Friday, April 10, 2015

Writers Should Set Social Limits

I love the poster/quotes at The Literary Ladies' Guide to the Writing Life.. You'll find some interesting essays, quotes and other info at this site. And it's not just for women. The advice given covers all genders.

Edna Ferber wrote novels that have withstood the test of time---they're classics.  Among the best known are Giant, Show Boat, Cimarron and So Big. The entire list of her works is lengthy. Perhaps that is because she practiced what she preached. She gave up some things in life so she could continue working on her novels. She put work before self.

Sounds so easy, doesn't it? Well, it isn't. Those who write at home have multiple distractions through the day. Phones, doorbells, kids coming home from school, dogs needing to go outside. Then, there are the social events calling us. Lunches, teas, civic meetings, shopping with the girls. Add to that the social media most people use today--ie twitter, facebook and all the others like it. Yes, life has a whole lot of distractions to sidetrack writing time.

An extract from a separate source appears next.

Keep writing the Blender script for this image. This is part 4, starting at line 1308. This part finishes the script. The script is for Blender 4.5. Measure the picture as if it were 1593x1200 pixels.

To say no to invitations and some of the other things I've mentioned takes determination on the writer's part. She/he must make a decision as to what takes greater importance in life. If it's writing, then you're going to have to learn to be strong enough to politely turn down many invitations. You'll need to set limits on the amount of time you spend on social media.

I'm not suggesting that you say no to everything. Far from it/ For our own mental health, we need some of these social distractions but we need to know when and where to draw the line.

One of my writing friends worked long and hard on a nonfiction novel in her home office. Because she was there, her retired husband popped in and out with comments and quesions through the day. She told me she'd be working like mad and there he was again, wondering about this or that. She finally put a sign on the door that said WRITER AT WORK and he learned, that unless it was an emergency, he was not to bother her when the sign was in place.

It's up to you (and me), as the writer, to set the guidelines. Others in our family or circle of friends can't be expected to know how much time we want to devote to our work and how much to our social life.

In closing, let me add one thing--Ms. Ferber probably didn't have nearly the number of distractions in her day as we do now.